Book Launch: AI in Greek and Roman Epic

The death of Talos, an ancient automaton (an artificial giant) made of bronze, depicted on a krater from the 5th century BC, now in the Jatta National Archaeological Museum in Ruvo di Puglia, Italy. Wikipedia, common license.

We celebrate the publication of the collected volume Artificial Intelligence in Greek and Roman Epic, edited by Andriana Domouzi and Silvio Bär.

Time and place: Aug. 21, 2024 4:15 PM – 6:00 PM

Department of Philosophy, Classics, History of Art and Ideas, University of Oslo

Everyone talks about Artificial Intelligence (AI) these days, and in many ways, it appears that we stand at the threshold of a new era that prompts us to reconsider, redefine and reinvent our relation to computer technology and what follows with it. However, although no one could even have dreamt of all the possibilities available to us today (and of all the challenges we face), our ancestors, too, had ideas about what non-human, «artificial» thinking and corresponding inventions and innovations might look like.

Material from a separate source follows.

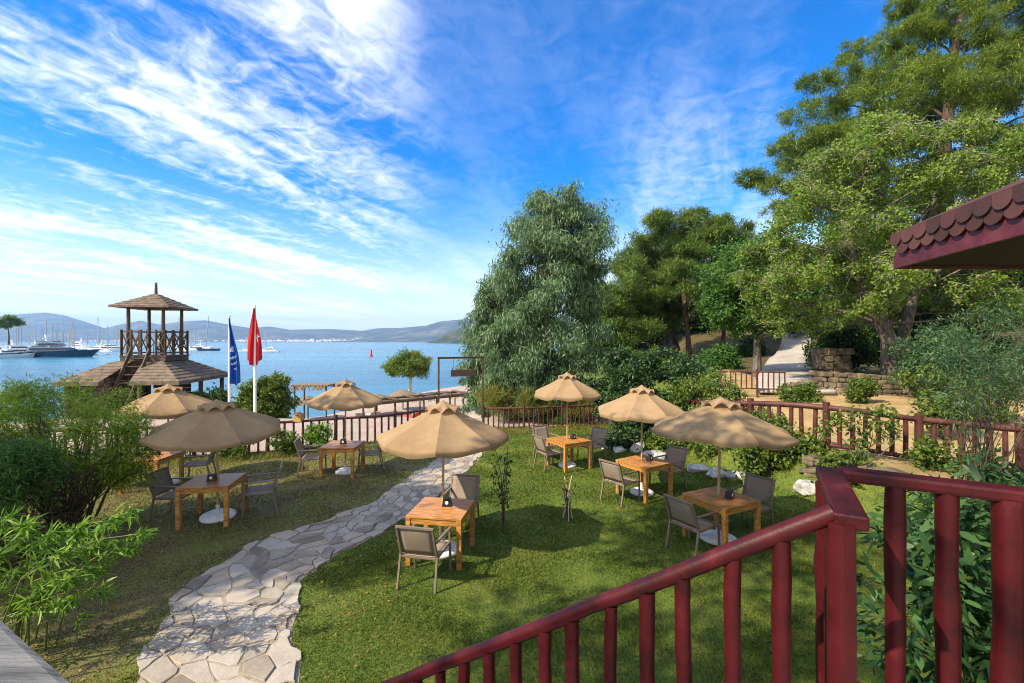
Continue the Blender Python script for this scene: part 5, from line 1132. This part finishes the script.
# trees outside the view whose shade falls on the left lawn and the parasols
def off_tree(label, loc, zc, rad, nl, seed, nc=40, foot=None):
    g = np.random.default_rng(seed); b0 = Vector((*(foot or loc), -.1)); o = thing('shade_tree', label, 'tree', b0, 0, 'trees left of the view'); C = np.array([loc[0], loc[1], zc]) + unit(g.normal(0, 1, (nc, 3))) * (g.random((nc, 1)) ** .4) * np.array([rad[0], rad[1], rad[2]])
    V, sp = cloud(C, np.full(nc, .95), nl, .22, .15, g, .2, 12, .26); np_mesh('crown', V - np.array(b0), 4, M['lf_mid'], o)
    q = MB(); q.tube([Vector((0, 0, 0)), Vector((0, 0, zc))], [.25, .12], 8)
    for c in C[:14 if foot is None else 3]: limb(q, (0, 0, zc * (.6 if foot is None else .95)), Vector(c) - b0, .09, .02, g)
    q.build('trunk', M['bark_grey'], o)
off_tree('leafy tree beyond the left edge shading the far part of the worn lawn', (-13.9, 3.6), 11.0, (2.1, 2.2, .7), 8000, 501, 46)
off_tree('leafy tree beyond the left edge shading the near part of the worn lawn', (-14.9, 1.4), 11.0, (2.0, 1.6, .7), 9000, 502, 36)
off_tree('tall tree beyond the left edge dappling the right parasols', (-8.0, 1.0), 12.5, (1.6, 1.5, .9), 2300, 503, 16, (-8.5, -7.5))
off_tree('tall tree behind the terrace dappling the near lawn', (-10.3, -2.4), 12.5, (2.0, 1.3, .8), 1300, 504, 15, (-11, -10))
g = np.random.default_rng(91); n = 2600
fx, fy = g.uniform(-10, -1.5, n), g.uniform(4.2, 14, n); k = fy < np.interp(fx, [p[0] for p in FB], [p[1] for p in FB]) - .2; k &= ~inside(path_poly, fx, fy); fx, fy = fx[k], fy[k]
M['litter'] = leaf('fallen_leaf', [(.10, .055, .02), (.17, .10, .035), (.24, .17, .06)], .8, .1, 3)
pos = np.stack([fx, fy, terrain(fx, fy) + .022 + .02 * inside(path_poly, fx, fy)], -1); V = leaf_verts(pos, .055, .028, g, 0, None, .2, 3.); V[:, :, 2] = np.clip(V[:, :, 2], (pos[:, 2] - .012)[:, None], (pos[:, 2] + .014)[:, None])
o = np_mesh('fallen_leaves', V, 4, M['litter']); tag(o, 'small dry fallen leaves scattered on the worn lawn', 'leaves', kind='stuff')
for i, (px, y0, y1, hw, d, lab) in enumerate([(862, 380, 398, 12, 16.2, 'small bush at the foot of the low stone wall'), (930, 370, 402, 26, 15.0, 'bush in front of the right end of the low stone wall'), (800, 386, 402, 16, 17.0, 'low bush at the kerb between the short red fence and the wall'), (948, 398, 424, 24, 12.0, 'bush on the ochre earth just behind the middle of the right fence'), (985, 380, 420, 30, 13.0, 'bush on the ochre earth behind the right end of the fence')]):
    bush('wall_bush', lab, [(y0, px - hw * .5, px + hw * .5), (y0 + 6, px - hw, px + hw), (y1, px - hw, px + hw)], d, M['lf_hedge'], 2600, .11, .06, 20, .28, 440 + i, 8, .2, .6, 'bushes by the stone wall', hw_max=.6, stem_all=True, hexa=True)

There is ample evidence for such thinking in ancient Greek and Roman antiquity. Andriana Domouzi (University of Athens) and Silvio Bär (University of Oslo) have recently edited a volume comprising seventeen chapters written by a group of internationally renowned scholars that offers the first scholarly exploration of concepts and representations of AI in ancient Greek and Roman epic. Contributors look at how Hesiod, Homer, Apollonius of Rhodes, Moschus, Ovid and Valerius Flaccus crafted the first literary concepts concerned with automata and the quest for artificial life, as well as technological intervention improving human life. Inter alia, they explore the representations of Pandora in Hesiod, and Homeric automata such as Hephaestus’ wheeled tripods, the Phaeacian king Alcinous’ golden and silver guard dogs, and even the Trojan Horse. Later examples cover AI in the Argonautica of Apollonius and Valerius Flaccus, and Pygmalion’s ivory woman in Ovid’s Metamorphoses. Furthermore, the volume also looks at conceptualizations of AI by epic poets, the cyborg potential of the epic hero and the literary implications of ancient technology. Finally, the volume concludes with chapters on the reception of ancient literary AI in contemporary film and literature.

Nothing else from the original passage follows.